In July 2022, Statistics Norway published a deterministic population projection for the migrant population of Norway and their children. Based on data for the years 2000–2021, we add statistical distributions around forecasts of the size and age and sex structure of these sub-populations. We use the method of random shares, which starts with a stochastic forecast of the future population broken down by age and sex. Each result of the latter forecast is the outcome of a random variable. This variable is combined with a set of random shares that divide each future population number, given age and sex, into numbers for migrant categories. We present results for the years 2030, 2040, 2050, and 2060 for the immigrant population of Norway and their Norwegian-born children broken down by age and sex. We distinguish immigrants and their children grouped by three categories representing country background: 1. West European countries plus the United States, Canada, Australia, and New Zealand; 2. EU-member countries in Central and Eastern Europe; 3. other countries. The remaining population forms a seventh population subgroup.

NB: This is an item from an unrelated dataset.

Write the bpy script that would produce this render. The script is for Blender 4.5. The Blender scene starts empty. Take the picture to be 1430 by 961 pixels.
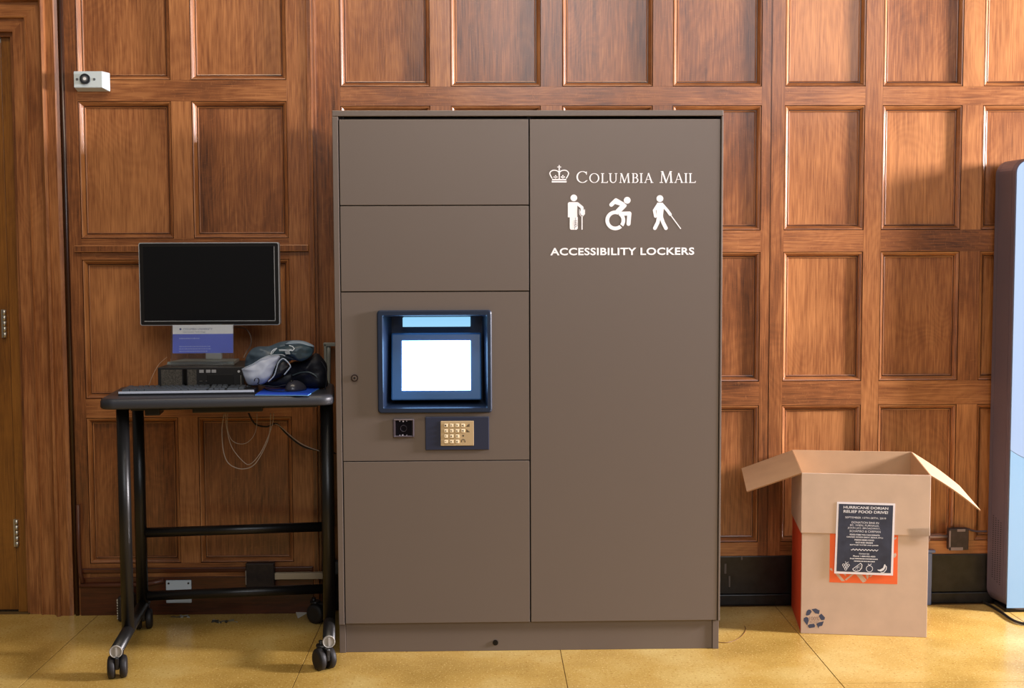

Important conclusions from the deterministic projections by Statistics Norway were a strong increase in the size of the immigrant population (more specifically those who belong to group 3) and of Norwegian-born children of immigrants. Another conclusion is that the immigrant population will age quite strongly (the native population has shown increasing shares of elderly for many decades already). Our prediction intervals to 2060 are narrow enough to rely on these conclusions. However, uncertainty in predictions for the age structures of immigrants and their children is so large that one should be very cautious when using prediction results that include age detail for one-year age groups. Aggregation into larger age groups is recommended, although uncertainty remains considerable. For the population as a whole (irrespective of migrant background), forecasts for the age structure in one-year age groups are reliable up to around 2040, except for children born after 2022. For later years, the intervals become very wide for all ages.

Meanwhile, one should keep in mind that these results are based upon two important assumptions: our best guess is the trajectory predicted by Statistics Norway, and the variation in future numbers is similar to the variation as observed in the past twenty years.